When sunrise returned this morning, the birds rooted for it strenuously. It's just now rising over the trees.

Wow! Distinct shadows!

Sunday: Midday.
Made it!! I walked to the Pleasant River canoe launch. I found an inspired cabin owned by R. Lambrek about 100 feet up road from the river. It had a spring well, bunk beds, gas and stove hookups and a downhill outhouse. On one wall was a faded cartoon of a boy and a girl with the girl's hand in the boy's pants. The boy looks dismayed. The caption: "Now I know why you can run faster, you have a stick shift with two ball bearings". Clever.

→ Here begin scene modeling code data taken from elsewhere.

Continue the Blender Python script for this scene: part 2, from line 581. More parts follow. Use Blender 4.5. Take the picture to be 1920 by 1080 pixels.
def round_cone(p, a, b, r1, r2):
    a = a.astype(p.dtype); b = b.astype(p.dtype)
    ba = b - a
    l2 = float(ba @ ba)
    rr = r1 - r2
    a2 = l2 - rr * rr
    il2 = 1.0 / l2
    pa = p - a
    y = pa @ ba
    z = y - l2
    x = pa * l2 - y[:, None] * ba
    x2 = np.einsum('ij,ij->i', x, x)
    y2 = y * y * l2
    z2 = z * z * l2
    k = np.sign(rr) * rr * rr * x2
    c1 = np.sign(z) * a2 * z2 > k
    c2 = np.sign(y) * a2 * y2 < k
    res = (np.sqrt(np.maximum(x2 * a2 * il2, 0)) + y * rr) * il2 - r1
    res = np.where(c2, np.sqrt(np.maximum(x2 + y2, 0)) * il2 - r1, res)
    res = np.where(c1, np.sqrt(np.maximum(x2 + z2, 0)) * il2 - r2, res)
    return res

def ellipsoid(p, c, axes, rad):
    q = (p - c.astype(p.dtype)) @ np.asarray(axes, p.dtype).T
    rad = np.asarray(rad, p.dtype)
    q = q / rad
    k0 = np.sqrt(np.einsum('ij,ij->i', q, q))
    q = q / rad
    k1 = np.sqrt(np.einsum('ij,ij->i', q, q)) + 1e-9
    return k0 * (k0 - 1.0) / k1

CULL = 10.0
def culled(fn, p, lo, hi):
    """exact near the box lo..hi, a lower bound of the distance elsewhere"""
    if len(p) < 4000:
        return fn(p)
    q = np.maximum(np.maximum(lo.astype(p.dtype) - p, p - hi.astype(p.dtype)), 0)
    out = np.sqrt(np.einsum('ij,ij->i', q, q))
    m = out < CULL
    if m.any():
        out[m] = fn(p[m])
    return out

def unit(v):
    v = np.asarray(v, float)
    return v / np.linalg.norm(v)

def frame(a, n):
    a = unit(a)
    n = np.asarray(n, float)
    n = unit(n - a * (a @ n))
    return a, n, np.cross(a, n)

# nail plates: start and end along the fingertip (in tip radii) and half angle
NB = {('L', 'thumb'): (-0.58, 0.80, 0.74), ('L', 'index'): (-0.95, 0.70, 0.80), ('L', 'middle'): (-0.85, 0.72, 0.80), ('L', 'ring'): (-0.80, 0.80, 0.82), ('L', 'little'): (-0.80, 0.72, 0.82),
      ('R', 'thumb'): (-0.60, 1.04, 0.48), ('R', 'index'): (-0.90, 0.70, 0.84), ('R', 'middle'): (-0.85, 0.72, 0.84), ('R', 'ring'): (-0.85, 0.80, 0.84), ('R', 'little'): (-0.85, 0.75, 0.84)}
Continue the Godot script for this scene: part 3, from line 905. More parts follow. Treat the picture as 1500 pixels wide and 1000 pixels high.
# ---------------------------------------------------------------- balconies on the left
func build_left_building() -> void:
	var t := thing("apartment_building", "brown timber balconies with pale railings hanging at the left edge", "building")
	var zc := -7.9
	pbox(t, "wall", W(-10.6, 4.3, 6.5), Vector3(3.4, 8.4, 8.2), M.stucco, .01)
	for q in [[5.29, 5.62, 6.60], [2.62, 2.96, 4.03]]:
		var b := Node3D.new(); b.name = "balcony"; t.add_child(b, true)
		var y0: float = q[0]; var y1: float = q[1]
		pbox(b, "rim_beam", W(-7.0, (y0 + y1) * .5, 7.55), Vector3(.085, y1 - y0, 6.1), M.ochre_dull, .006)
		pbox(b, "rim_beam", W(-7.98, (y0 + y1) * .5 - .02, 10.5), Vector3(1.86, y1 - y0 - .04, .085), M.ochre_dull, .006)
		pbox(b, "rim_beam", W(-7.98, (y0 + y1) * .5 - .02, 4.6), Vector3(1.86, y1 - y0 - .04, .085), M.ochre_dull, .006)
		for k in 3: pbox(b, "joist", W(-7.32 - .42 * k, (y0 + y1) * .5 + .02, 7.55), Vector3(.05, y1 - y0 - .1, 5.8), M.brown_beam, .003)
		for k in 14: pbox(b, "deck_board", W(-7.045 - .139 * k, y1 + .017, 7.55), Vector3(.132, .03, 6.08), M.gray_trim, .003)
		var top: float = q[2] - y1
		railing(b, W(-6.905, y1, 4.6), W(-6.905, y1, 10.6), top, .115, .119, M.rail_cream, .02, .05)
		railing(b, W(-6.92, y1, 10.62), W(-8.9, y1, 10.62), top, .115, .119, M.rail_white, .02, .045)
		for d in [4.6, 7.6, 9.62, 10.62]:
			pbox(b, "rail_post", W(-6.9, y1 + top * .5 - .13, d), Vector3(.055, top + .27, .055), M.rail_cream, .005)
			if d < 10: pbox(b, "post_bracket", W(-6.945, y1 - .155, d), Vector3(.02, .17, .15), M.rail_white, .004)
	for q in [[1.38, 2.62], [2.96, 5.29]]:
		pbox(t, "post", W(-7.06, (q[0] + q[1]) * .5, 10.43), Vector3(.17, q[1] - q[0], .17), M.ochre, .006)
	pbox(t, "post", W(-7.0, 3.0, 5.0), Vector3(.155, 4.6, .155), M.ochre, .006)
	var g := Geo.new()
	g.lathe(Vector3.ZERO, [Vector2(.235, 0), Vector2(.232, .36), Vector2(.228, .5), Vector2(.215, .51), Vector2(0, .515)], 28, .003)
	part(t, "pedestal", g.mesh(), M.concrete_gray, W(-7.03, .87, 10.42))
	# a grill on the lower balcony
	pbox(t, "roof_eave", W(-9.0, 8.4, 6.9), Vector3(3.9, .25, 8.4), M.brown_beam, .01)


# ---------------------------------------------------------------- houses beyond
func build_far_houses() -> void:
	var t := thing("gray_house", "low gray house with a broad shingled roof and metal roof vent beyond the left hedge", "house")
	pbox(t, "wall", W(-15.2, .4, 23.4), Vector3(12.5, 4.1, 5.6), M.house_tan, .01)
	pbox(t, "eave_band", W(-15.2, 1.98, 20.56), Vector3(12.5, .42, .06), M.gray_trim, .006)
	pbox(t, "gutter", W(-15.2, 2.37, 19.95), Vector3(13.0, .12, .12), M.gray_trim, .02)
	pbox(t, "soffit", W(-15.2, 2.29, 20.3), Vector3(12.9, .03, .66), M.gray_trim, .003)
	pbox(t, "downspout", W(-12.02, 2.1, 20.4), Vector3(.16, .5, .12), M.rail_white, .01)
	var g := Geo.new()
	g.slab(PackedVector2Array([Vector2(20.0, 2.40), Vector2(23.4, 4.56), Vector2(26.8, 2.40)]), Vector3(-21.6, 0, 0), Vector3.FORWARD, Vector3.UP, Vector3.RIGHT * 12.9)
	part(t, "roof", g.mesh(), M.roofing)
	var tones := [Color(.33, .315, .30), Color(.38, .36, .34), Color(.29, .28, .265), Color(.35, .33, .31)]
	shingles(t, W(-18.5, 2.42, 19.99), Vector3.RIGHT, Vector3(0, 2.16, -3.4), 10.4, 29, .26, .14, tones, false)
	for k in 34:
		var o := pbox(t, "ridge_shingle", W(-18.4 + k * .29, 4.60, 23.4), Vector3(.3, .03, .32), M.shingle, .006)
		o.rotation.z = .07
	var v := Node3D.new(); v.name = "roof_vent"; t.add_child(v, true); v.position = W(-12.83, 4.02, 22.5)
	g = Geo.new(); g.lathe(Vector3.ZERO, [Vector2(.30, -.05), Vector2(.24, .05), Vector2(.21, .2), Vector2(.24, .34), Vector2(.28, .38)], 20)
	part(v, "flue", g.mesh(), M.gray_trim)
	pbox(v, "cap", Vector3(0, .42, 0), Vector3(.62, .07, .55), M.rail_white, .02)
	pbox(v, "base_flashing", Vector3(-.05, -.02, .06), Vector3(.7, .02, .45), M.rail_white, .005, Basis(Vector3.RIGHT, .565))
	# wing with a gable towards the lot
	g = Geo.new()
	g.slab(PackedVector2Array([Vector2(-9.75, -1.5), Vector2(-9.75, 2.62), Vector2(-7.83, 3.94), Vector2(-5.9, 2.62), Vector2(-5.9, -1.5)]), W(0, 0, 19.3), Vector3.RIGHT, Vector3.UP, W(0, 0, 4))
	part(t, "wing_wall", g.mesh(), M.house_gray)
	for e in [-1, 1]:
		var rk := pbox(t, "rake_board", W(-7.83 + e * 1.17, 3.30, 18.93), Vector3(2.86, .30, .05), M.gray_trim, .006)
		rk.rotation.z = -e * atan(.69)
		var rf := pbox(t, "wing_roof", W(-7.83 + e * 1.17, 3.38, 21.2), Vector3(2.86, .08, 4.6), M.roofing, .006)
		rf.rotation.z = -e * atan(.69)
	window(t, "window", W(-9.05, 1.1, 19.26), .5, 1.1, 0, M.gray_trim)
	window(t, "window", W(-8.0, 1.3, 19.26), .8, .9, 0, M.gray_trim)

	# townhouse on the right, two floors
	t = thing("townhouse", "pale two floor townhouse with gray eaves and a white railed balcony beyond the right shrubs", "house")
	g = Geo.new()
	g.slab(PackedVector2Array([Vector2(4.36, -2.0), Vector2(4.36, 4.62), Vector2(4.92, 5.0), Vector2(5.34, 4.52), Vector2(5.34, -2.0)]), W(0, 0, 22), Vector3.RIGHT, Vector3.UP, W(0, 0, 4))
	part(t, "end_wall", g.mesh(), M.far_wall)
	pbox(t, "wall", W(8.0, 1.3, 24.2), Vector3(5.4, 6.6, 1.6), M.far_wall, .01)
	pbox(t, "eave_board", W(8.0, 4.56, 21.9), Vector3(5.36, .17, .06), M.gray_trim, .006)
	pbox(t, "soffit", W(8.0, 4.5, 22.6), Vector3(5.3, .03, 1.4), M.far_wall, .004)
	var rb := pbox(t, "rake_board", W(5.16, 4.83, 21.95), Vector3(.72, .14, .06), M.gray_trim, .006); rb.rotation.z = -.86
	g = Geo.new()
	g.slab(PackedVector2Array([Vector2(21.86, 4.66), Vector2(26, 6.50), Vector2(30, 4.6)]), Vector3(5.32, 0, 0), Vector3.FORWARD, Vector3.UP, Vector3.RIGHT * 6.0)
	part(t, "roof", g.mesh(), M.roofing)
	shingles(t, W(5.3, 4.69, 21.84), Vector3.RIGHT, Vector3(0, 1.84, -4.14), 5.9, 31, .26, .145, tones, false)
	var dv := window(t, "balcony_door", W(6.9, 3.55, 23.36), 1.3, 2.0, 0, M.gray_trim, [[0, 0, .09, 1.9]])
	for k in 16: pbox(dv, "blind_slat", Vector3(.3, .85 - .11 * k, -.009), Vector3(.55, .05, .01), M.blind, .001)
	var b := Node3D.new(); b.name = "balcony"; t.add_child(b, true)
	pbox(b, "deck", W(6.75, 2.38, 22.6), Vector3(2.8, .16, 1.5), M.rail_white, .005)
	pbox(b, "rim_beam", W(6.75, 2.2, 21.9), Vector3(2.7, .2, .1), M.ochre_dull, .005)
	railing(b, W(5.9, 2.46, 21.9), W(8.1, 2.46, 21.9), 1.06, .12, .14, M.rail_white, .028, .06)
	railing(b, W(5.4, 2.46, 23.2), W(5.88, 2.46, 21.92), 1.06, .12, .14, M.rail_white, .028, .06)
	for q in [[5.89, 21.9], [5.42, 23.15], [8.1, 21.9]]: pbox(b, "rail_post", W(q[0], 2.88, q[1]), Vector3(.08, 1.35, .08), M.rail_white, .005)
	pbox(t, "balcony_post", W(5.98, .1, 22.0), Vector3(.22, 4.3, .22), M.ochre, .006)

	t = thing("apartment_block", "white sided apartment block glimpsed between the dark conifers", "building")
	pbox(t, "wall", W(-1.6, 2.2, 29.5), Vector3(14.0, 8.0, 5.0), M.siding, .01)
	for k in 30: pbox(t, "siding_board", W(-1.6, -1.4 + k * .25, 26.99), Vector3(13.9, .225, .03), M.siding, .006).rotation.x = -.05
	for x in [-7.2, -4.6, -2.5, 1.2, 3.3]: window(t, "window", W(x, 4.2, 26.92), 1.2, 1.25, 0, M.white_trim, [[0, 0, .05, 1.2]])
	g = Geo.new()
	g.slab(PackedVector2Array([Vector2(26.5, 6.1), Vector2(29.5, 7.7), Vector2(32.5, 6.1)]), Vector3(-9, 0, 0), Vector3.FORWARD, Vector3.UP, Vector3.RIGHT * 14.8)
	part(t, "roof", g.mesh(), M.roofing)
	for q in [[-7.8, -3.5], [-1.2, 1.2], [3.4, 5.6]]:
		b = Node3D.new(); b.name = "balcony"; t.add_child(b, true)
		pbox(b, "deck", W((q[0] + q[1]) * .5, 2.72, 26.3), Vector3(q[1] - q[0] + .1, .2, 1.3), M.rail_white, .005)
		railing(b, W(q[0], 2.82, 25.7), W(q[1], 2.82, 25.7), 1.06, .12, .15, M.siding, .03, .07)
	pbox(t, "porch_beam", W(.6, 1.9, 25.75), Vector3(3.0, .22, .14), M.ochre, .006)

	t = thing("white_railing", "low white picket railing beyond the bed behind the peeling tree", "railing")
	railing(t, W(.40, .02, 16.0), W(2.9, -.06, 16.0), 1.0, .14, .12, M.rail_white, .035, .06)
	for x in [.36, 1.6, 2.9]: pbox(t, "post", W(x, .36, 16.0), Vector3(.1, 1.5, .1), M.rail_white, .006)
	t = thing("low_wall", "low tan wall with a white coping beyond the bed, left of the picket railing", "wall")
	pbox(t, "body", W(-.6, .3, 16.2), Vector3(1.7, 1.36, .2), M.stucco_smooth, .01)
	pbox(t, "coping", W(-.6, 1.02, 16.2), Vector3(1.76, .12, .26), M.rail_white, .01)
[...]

The Pleasant is quiet, slim, somewhat bog tannic and obviously perfect for birding and quiet canoe drifting. There is a rickety log bridge that might bear certain kinds of vehicles, a jeep maybe. A stretch of meadowland fringed with acres of hemlock, fir, larch and birch faces westward. Upriver toward the Great Heath an alder corridor makes an awning for the river as tree tips from both banks meet in the middle.
This is the last river in the U.S. with a remnant native Atlantic Salmon population. They once ranged all the way to Chesapeake. Facing north, it's possible that the distant summits are Boarstone or even Katahdin.

The most remarkable thing about this astounding semi-wilderness vista is its provenance. The vast tracts shepherded by these silent mountains exist by default. The region has defeated a few centuries of human effort to wrest much more than comfortable subsistence from it. It punishes speculation and is too far from urban centers, too inconvenient to be wrecked for recreation.

The Pineo Delta marks a glacier's retreat. Boulder trains form eskers running all the way to Katahdin. The moor slopes are strewn with erratics up to the size of a small garage. The moraine lines are wavy and still distinct while the plain is pocked with kettleholes. It must have been a jaw dropper when the glacier first departed.

The ridge top wears aspens searing yellow with detail work provided by fir and birch. Colors elsewhere mottle, dapple, splatter and splash a counterpoint of red, straw, lime tinged evergreen and a flock of varied browns beneath a white laced azure. The pale blonde sand ribbons weave a slender trace of lanes and trails through all.

This is land overlooked. A meager and diminishing road net with a few modest scuffs from the Human Boot Heel are minor intrusions. The living world has room to stretch and express itself with a wealth of ecotones, habitats, patterns of succession and the many attending serendipitous surprises.

This is a scruffy way to hike. The complete absence of any infrastructure to accommodate the usual bloated and boisterous form of American Outdoor Recreation makes it all resemble the way Thoreau wandered through the Maine Woods rather than the RV incongruity of dragging a compact slice of suburb to the edge of Nowhere. It really is Away.

Having got what I wanted, thoughts turn to return along the long run back. I turn back to the campsite to pack it up for the highway. With luck, I'll make Boston by midnight.
The walk back to camp provides an opportunity to collect. Along with pine cones and stones, I find someone's blueberry quota book, an Innu religious pamphlet, (Christian), rules governing employment of migrant farm workers, an odd sign warning of bee swarm hazards and, in a ditch, another about pesticides applied. That completes documentation.


At camp I finish a meal of crackers, cheddar, sardines and wild mushrooms and began road stowage.